March 6, 2014
Althea Garrison, a frequent candidate for public office, is suing state elections chief Bill Galvin, claiming she should be on the Democratic primary ballot in the special election to replace former state Rep. Carlos Henriquez.
A hearing on the matter is set for 2 p.m. on Friday, March 7, in Suffolk Superior Court.
Garrison is requesting an injunction against the printing of the special election ballots. She is also asking for her name to be placed on the April 1 primary ballot, alongside the names of the five Democrats who are running for the Fifth Suffolk House seat.
In a court filing at Suffolk Superior Court, Garrison wrote that keeping her off the ballot “would be unjust, unfair and arbitrary and capricious.”
In order to appear on a party primary ballot, a candidate must be a registered voter in a party for 90 days before the deadline to file nomination papers with Galvin’s office, according to his office. Garrison, who has switched parties several times during multiple runs for office, enrolled in the Democratic Party on Jan. 16, 2014. The filing deadline was Feb. 26.
“Accordingly, given the foregoing information, you will not qualify to have your name printed on the party primary ballot in the upcoming state election; however, you may run as a write-in candidate in either the special state primary or special state election,” Michelle Tassinari, legal counsel in Galvin’s elections division, wrote in a Feb. 14 letter to Garrison.
In her response days later, Garrison, who once held the Fifth Suffolk House seat for a term before getting knocked out of it by Charlotte Golar Richie, acknowledged that she had enrolled Jan. 16 and that she has not been registered as either a Democrat or a Republican for over a year.
But Garrison argued that there is no special provision governing special election laws and specifically, how long one should belong to a party before they can run in a special election. She added that she gathered 215 nomination signatures, more than 150 signatures required to get on the ballot.
Garrison, who ran for City Council At-Large in 2013, did not respond to a voicemail left on her phone on Wednesday morning.
A Galvin spokesman declined comment, saying it is a pending legal matter.

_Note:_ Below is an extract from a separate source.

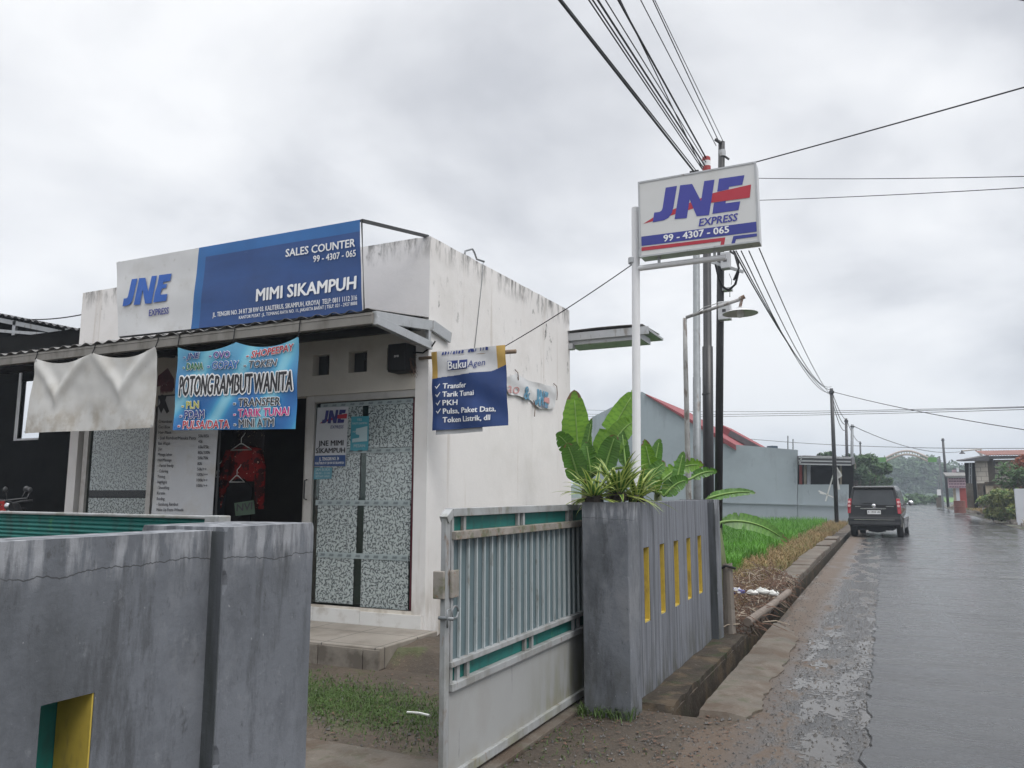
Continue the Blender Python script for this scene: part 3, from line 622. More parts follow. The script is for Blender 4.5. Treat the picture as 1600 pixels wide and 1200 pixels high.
# ------------------------------------------------------------------ boundary walls
t = thing('boundary_wall', 'weathered grey wall with five tall yellow slots and a planter top', 'wall', (W - .2, 7.2, 0))
XB = W - .05; XR = W - .35; ZT = 1.49
y5 = [at_x(p, 850, XB).y for p in (1009.5, 1035, 1057, 1077, 1094)]
p0 = 5.46; p1 = 5.72; ye = 8.55
mb = MB(); mb.chipped(XR, W, p0, p1, 0, ZT, 3); mb.build('pillar', 'grey_wall', t)
sy0, sy1 = at_x(1005, 857, XB).y, 0
SL = [(at_x(a, 850, XB).y, at_x(b, 850, XB).y) for a, b in ((1005.2, 1014), (1030.5, 1038), (1052.5, 1060), (1072.5, 1079), (1090, 1096))]
SZ0, SZ1 = .565, 1.135
mb = MB(); c = p1
mb.box(XB - .11, XB, p1, 8.5, 0, SZ0); mb.box(XB - .11, XB, p1, 8.5, SZ1, ZT - .004)
for a, b in SL: mb.box(XB - .11, XB, c, a, SZ0, SZ1); c = b
mb.box(XB - .11, XB, c, 8.5, SZ0, SZ1)
mb.build('slotted_panel', 'streaked_wall', t)
for a, b in SL:
    mb = MB(); e = .004
    mb.box(XB - .109, XB - .004, b - e - .008, b - e + .003, SZ0 + .004, SZ1 - .004); mb.box(XB - .109, XB - .004, a - .003, a + .008, SZ0 + .004, SZ1 - .004)
    mb.box(XB - .109, XB - .006, a + .008, b - .012, SZ0 - .003, SZ0 + .012); mb.box(XB - .115, XB - .10, a + .006, b - .01, SZ0 + .012, SZ1)
    mb.build('slot_lining', 'yellow', t)
mb = MB(); mb.box(XR, XB - .12, p1, 8.5, 0, ZT - .10); mb.box(XR, XR + .05, p1, 8.5, ZT - .10, ZT - .006); mb.build('planter_back', 'grey_wall', t)
mb = MB(); mb.grid(lambda a, b: (XR + .05 + a * .18, p1 + b * (8.5 - p1), ZT - .06 + .03 * mnoise.noise(Vector((a * 3, b * 20, 0)))), 6, 40); mb.build('planter_soil', 'soil', t)
ya = 8.25; yb = at_x(1128, 900, W + .03).y
mb = MB(); mb.chipped(XR, W + .03, max(ya, 8.5), yb, -.02, ZT + .002, 11); mb.build('end_pilaster', 'grey_wall', t)
M['dark_grey_wall'] = mat('dark_grey_wall', (.072, .079, .090), .7, .25, 2.5, vst=(1, 1, .4), bump=.003, bs=16, layers=[dict(c=(.03, .036, .034), s=5, st=(2, 2, .2), lo=.48, hi=.6, k=.8)])  # darker grey for the thin slab on each pilaster's side face
mb = MB(); mb.box(XB + .001, W + .022, max(ya, 8.5) - .004, max(ya, 8.5) - .0005, 0, ZT - .03); mb.build('dark_strip', 'dark_grey_wall', t)

t = thing('boundary_wall', 'grey wall nearest the viewer with a green and yellow slot', 'wall', (W - .2, .6, 0))
ZN = 1.458; n0, n1 = 1.66, 2.04
XN = XB
mb = MB(); mb.chipped(W - .34, W, n0, n1, 0, ZN, 21, 110); mb.build('pilaster', 'grey_wall', t)
mb = MB(); mb.box(XB + .001, W - .004, n0 - .004, n0 - .0005, 0, ZN - .012); mb.build('dark_strip', 'dark_grey_wall', t)  # thin darker slab over the pilaster's near side
h0, h1 = at_x(64, 1100, XN).y, at_x(148, 1082, XN).y
HZ0, HZ1 = .53, at_x(148, 1082, XN).z
mb = MB(); WT = .145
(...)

The Democrats on the primary ballot include Evandro Carvalho, an attorney; Karen Charles, chief of staff at the state’s Department of Telecommunications; Jennifer Johnson, a local activist; Barry Lawton, who has run for this seat previously; and Roy Owens, who like Garrison is a perennial candidate.
The winner of the April 1 primary is expected to cruise through the April 29 general election. The winner will fill out the rest of Henriquez's term, and will have to stand for reelection in the fall.
Henriquez, who was elected to the Fifth Suffolk District in 2010, is serving six months in jail after being found guilty of assault and battery on a woman. House members ejected him in February by a 146 to 5 vote.